I thought I'd update this in case anyone else also runs into it.

To recap:

- I have 9 backup jobs that run nightly: First 5 jobs back up to NAS and then 4 jobs back up to the Acronis cloud.

- Under Windows 10, everything worked as expected. The PC woke up when it was time to start the backups, all of the backups ran, and the computer went to sleep again when they were all finished.

- After upgrading the PC to Windows 11 the computer would only sporadically wake up when the backups were scheduled. To fix this problem I created a scheduled task that wakes the computer up just before the backups are scheduled. That shouldn't be necessary — all of the jobs have "wake up the computer" selected — but it is working.

- The PC's power mode has the computer go back to sleep after 30 minutes. If the backup jobs ran longer than 30 minutes, the PC would sleep and any subsequent jobs would not run.

- I tried scheduling the jobs at 1-minute intervals, assuming that queued jobs would run. This did not work. Queued jobs were ignored and the PC went to sleep. (Queued jobs would fire off immediately in the morning when I woke the computer up.)

- I added a powercfg pre-task to the first scheduled backup job that sets the power mode to "always on." Apparently pre- and post-tasks are not available in cloud jobs. I moved one of the NAS jobs to be last scheduled and added a post-task powercfg to change the power mode back to "balanced." This has been working as intended: the PC wakes up, all of the jobs run, and the PC goes back to sleep. (Note I decided on changing the power mode vs increasing the sleep time because this way I don't have to guess how long it needs to be.)

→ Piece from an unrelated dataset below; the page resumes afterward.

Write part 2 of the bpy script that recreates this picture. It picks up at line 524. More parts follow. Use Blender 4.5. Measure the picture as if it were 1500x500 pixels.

This seems like a bit of a hassle to go through to get something working that used to be just fine. Maybe it will be fixed in a subsequent release. But for now it's working and I don't think it's worth entering a support ticket for, especially since I appear to be the only one having this problem.

Thanks again for the suggestions!

Glad to hear you got it working, albeit in a rather convoluted way.

These kinds of issues pop up and sometimes it is nearly impossible to say why. I had a similar issue some years back, with ATI 2017 I believe. I also had a nagging issue that showed up in ATI 2019 that I spent a year trying to figure out. I gave up trying to figure out what the bug was... I just wanted to figure out how to avoid triggering it. I ended up starting my jobs with a scheduled task and not using the Acronis scheduler. The Schedul2 logs may provide some insight, but maybe not enough to really nail it.

Perhaps best to stick with the current solution if it works reliably.

 

BrunoC wrote:

Perhaps best to stick with the current solution if it works reliably.

I'm  of the opinion that "if it ain't broke, don't fix it." I'm not sure that I care enough to dig around in the log files, etc. If it breaks again then I might take a harder look. But for now this appears to be a workable solution.